The Sun runs nude Harry photos despite Palace request

The Sun tabloid has become the first British newspaper to publish photos of a naked Prince Harry, despite warnings from royal officials that doing so would be an invasion of privacy.
Royal officials contacted an association representing British newspapers asking them not to publish photos of a naked Prince Harry. All papers have complied. (Joshua Roberts/Reuters)

The Sun tabloid has become the first British newspaper to publish photos of a naked Prince Harry, despite warnings from royal officials that doing so would be an invasion of privacy.

The photos ran in the Friday edition under the headline "Heir it is!"

Royal officials had contacted the British press complaints commission Wednesday to ask U.K. papers not to publish the pictures.

While the photos are being widely circulated around the world, newspapers in the U.K. steered clear, instead using photos of the prince on vacation wearing swimming trunks and a fedora hat. The Sun published a bizarre mock-up of one of the pictures on its front page Thursday using one of its own journalists to stand in for Harry.

In a video posted on The Sun's website, managing editor David Dinsmore explained the reasons behind the decision to run the photos.

"This is about the ludicrous situation where a picture can be seen by hundreds of millions of people around the world on the internet, but can't be seen in the nation's favourite paper read by eight million people every day," he said.

"We are not against him letting his hair down once in a while. For us this is about the freedom of the press."

Royal request

St. James's Palace, where Prince William and Prince Harry's staff work, said it had heard that a number of U.K. papers were thinking of using the pictures, the BBC reported. The palace said it would view the publication of the photos as an unacceptable invasion of privacy.

A letter to the watchdog from royal law firm Harbottle and Lewis warned that royal officials "entirely reserve their rights as to any future steps that they may take should publication take place."

According to the Guardian, the watchdog said it was "happy to pass on St James's Palace's view that publication" would amount to a violation of clause three of the complaint commission's editors' code of practice.
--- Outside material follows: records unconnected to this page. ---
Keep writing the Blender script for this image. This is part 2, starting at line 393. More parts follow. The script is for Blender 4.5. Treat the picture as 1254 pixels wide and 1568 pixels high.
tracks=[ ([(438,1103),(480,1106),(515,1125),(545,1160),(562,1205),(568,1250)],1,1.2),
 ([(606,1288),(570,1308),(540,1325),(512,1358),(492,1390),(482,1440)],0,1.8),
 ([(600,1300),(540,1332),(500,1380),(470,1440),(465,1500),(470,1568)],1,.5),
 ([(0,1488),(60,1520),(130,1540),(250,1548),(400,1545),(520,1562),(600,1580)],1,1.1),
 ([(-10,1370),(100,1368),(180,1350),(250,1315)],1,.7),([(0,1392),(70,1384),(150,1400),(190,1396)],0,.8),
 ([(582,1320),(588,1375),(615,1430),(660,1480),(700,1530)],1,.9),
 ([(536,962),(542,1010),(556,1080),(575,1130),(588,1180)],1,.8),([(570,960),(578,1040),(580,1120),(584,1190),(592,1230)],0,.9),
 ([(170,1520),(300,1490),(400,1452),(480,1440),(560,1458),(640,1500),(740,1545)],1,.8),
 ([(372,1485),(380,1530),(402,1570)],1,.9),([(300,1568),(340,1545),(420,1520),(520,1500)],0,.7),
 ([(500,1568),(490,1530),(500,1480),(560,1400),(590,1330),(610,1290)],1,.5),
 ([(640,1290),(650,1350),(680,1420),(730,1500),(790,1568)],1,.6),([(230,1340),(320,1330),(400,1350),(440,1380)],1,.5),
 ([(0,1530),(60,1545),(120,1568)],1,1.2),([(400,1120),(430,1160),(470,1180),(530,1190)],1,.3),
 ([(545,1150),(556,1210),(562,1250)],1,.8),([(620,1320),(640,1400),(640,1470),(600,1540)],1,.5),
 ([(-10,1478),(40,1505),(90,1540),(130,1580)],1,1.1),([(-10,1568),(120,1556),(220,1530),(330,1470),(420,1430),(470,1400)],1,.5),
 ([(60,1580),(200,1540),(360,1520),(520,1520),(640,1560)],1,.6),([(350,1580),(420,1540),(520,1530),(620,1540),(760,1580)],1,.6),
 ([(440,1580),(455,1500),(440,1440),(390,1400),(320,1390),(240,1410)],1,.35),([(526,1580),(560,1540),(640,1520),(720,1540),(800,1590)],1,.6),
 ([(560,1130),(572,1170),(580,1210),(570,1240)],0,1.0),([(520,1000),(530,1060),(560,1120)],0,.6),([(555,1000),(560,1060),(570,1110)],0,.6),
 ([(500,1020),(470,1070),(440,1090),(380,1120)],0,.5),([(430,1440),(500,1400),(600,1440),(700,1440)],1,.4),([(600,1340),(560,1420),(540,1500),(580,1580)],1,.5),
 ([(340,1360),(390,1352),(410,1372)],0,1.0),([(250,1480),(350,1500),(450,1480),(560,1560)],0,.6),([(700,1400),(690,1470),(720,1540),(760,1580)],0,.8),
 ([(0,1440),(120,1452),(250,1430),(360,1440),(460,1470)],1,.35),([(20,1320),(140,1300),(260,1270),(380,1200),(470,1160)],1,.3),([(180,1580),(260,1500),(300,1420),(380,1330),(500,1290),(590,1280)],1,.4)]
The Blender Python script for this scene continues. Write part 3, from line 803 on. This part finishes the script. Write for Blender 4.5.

That clause says "it is unacceptable to photograph individuals in private places without their consent."   

Any paper that ran the photos of Prince Harry naked risks being chastised by the commission, which can demand a newspaper publish an apology, but has no power to issue fines.

A newspaper could also potentially be open to an invasion-of-privacy lawsuit from the prince.

Two pictures of the naked 27-year-old prince were published Wednesday on the website of, a U.S.-based entertainment website.

Both pictures appear to show the third in line to the throne cavorting with a young woman, also naked. The website said the incident took place last weekend in a Las Vegas hotel suite following a game of strip billiards. It's not clear who took the pictures or if the prince knew they were being taken.

Leveson inquiry impact

Several past and present British news editors said the reluctance of even the famously bold British tabloids to show the pictures was undoubtedly due to the shadow imposed by the Leveson inquiry, which is looking into U.K. media ethics in the wake of the phone-hacking scandals that rocked the now-defunct News of the World tabloid. 

"Literally any journalist worth his salt, whether at one end of the market or the other, would have said: 'Thank you God,'" former Sun editor Kelvin MacKenzie told BBC Newsnight in describing the level of interest surrounding the pictures.

"It doesn't affect Prince Harry at all. He is single and he is cavorting with ladies who wish to be cavorted with," he said. "So where are the issues? There are no issues except one: Leveson."

The Leveson inquiry is to release its report this fall and is expected to address the contentious issue of media regulation.

Prince Harry is now believed to be back in the U.K.